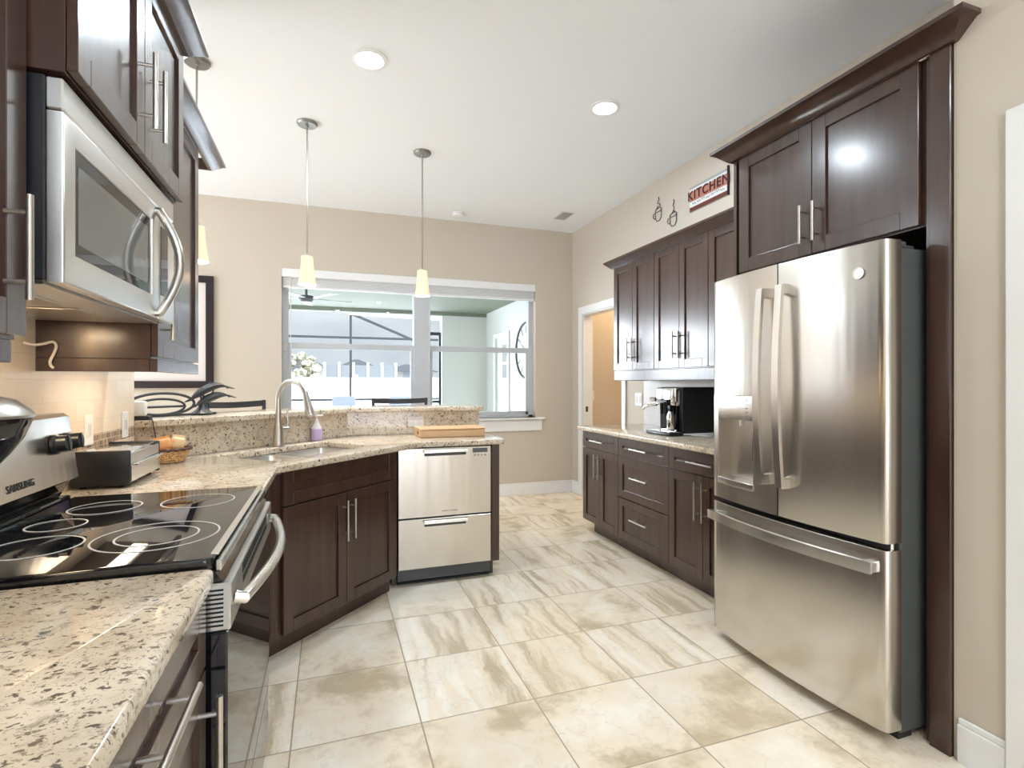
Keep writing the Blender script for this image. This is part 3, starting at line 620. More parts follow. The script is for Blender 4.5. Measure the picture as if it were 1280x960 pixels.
# ============================================================ MICROWAVE
mw = thing('microwave', 'stainless over-the-range microwave with a curved handle', 'microwave', (-.66, 1.605, 1.467))
MY0, MY1, MX = 1.227, 1.983, -.478
build('body', MB().box(-.852, MX - .03, MY0, MY1, 1.475, 1.866, .003), 'black_plastic', mw)
dm = build('door', MB().prism(rect(MY0 + .001, 1.826, 1.472, 1.799), 0, .029, [rect(1.279, 1.766, 1.535, 1.752)], .0035, YZ(MX - .0295)), 'steel_brushed', mw)
build('door_window', MB().box(MX - .012, MX - .006, 1.272, 1.772, 1.528, 1.758), 'black_glass', dm); build('screen', MB().box(MX - .0059, MX - .0052, 1.302, 1.735, 1.562, 1.722), 'mw_glass', dm)
build('handle', MB().tube([(MX - .002, 1.795, 1.785)] + [(MX + .008 + .052 * sin(pi * k / 14), 1.795, 1.785 - .30 * k / 14) for k in range(15)] + [(MX - .002, 1.795, 1.485)], .0125, 14), 'nickel', dm)
build('control_panel', MB().box(MX - .0295, MX, 1.830, MY1 - .001, 1.472, 1.799, .003), 'steel_brushed', mw)
cp = build('display', MB().box(MX, MX + .0015, 1.834, 1.905, 1.545, 1.752, .0005), 'black_glass', mw)
build('top_vent', MB().box(MX - .0295, MX - .002, MY0 + .001, MY1 - .001, 1.803, 1.864, .003), 'steel_brushed', mw)
b = MB().box(-.84, -.52, 1.25, 1.96, 1.4705, 1.4748); build('underside', b, 'steel_brushed', mw)
for y0, y1 in ((1.27, 1.55), (1.62, 1.92)): build('grease_filter', MB().box(-.76, -.60, y0, y1, 1.4665, 1.4702, .001), 'nickel', mw)
build('hood_lamp', MB().box(-.835, -.785, 1.48, 1.74, 1.4675, 1.4702), 'hood_lens', mw)
l_ = lamp('hood_bulb', 'AREA', (-.81 + .66, 0, -.005), 1.6, (1, .78, .52), mw, .12)
l_.location = (-.15, 0.0, -.003)
# appliance cord on the cabinet side
tag(build('appliance_cord', MB().tube(spline([(-.848, 1.93, 1.40), (-.835, 1.95, 1.395), (-.82, 1.975, 1.40), (-.805, 1.995, 1.408), (-.797, 1.997, 1.395), (-.803, 1.997, 1.372), (-.812, 1.997, 1.35), (-.811, 1.997, 1.335), (-.803, 1.997, 1.327)]), .004, 8), 'cord_white'), 'short white cord hooked on the cabinet side below the microwave', 'cord')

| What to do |
Please write out all the data again word for word, but not the pictures.

| Written answer |
Keep writing the Blender script for this image. This is part 3, starting at line 620. More parts follow. The script is for Blender 4.5. Measure the picture as if it were 1280x960 pixels.
# ============================================================ MICROWAVE
mw = thing('microwave', 'stainless over-the-range microwave with a curved handle', 'microwave', (-.66, 1.605, 1.467))
MY0, MY1, MX = 1.227, 1.983, -.478
build('body', MB().box(-.852, MX - .03, MY0, MY1, 1.475, 1.866, .003), 'black_plastic', mw)
dm = build('door', MB().prism(rect(MY0 + .001, 1.826, 1.472, 1.799), 0, .029, [rect(1.279, 1.766, 1.535, 1.752)], .0035, YZ(MX - .0295)), 'steel_brushed', mw)
build('door_window', MB().box(MX - .012, MX - .006, 1.272, 1.772, 1.528, 1.758), 'black_glass', dm); build('screen', MB().box(MX - .0059, MX - .0052, 1.302, 1.735, 1.562, 1.722), 'mw_glass', dm)
build('handle', MB().tube([(MX - .002, 1.795, 1.785)] + [(MX + .008 + .052 * sin(pi * k / 14), 1.795, 1.785 - .30 * k / 14) for k in range(15)] + [(MX - .002, 1.795, 1.485)], .0125, 14), 'nickel', dm)
build('control_panel', MB().box(MX - .0295, MX, 1.830, MY1 - .001, 1.472, 1.799, .003), 'steel_brushed', mw)
cp = build('display', MB().box(MX, MX + .0015, 1.834, 1.905, 1.545, 1.752, .0005), 'black_glass', mw)
build('top_vent', MB().box(MX - .0295, MX - .002, MY0 + .001, MY1 - .001, 1.803, 1.864, .003), 'steel_brushed', mw)
b = MB().box(-.84, -.52, 1.25, 1.96, 1.4705, 1.4748); build('underside', b, 'steel_brushed', mw)
for y0, y1 in ((1.27, 1.55), (1.62, 1.92)): build('grease_filter', MB().box(-.76, -.60, y0, y1, 1.4665, 1.4702, .001), 'nickel', mw)
build('hood_lamp', MB().box(-.835, -.785, 1.48, 1.74, 1.4675, 1.4702), 'hood_lens', mw)
l_ = lamp('hood_bulb', 'AREA', (-.81 + .66, 0, -.005), 1.6, (1, .78, .52), mw, .12)
l_.location = (-.15, 0.0, -.003)
# appliance cord on the cabinet side
tag(build('appliance_cord', MB().tube(spline([(-.848, 1.93, 1.40), (-.835, 1.95, 1.395), (-.82, 1.975, 1.40), (-.805, 1.995, 1.408), (-.797, 1.997, 1.395), (-.803, 1.997, 1.372), (-.812, 1.997, 1.35), (-.811, 1.997, 1.335), (-.803, 1.997, 1.327)]), .004, 8), 'cord_white'), 'short white cord hooked on the cabinet side below the microwave', 'cord')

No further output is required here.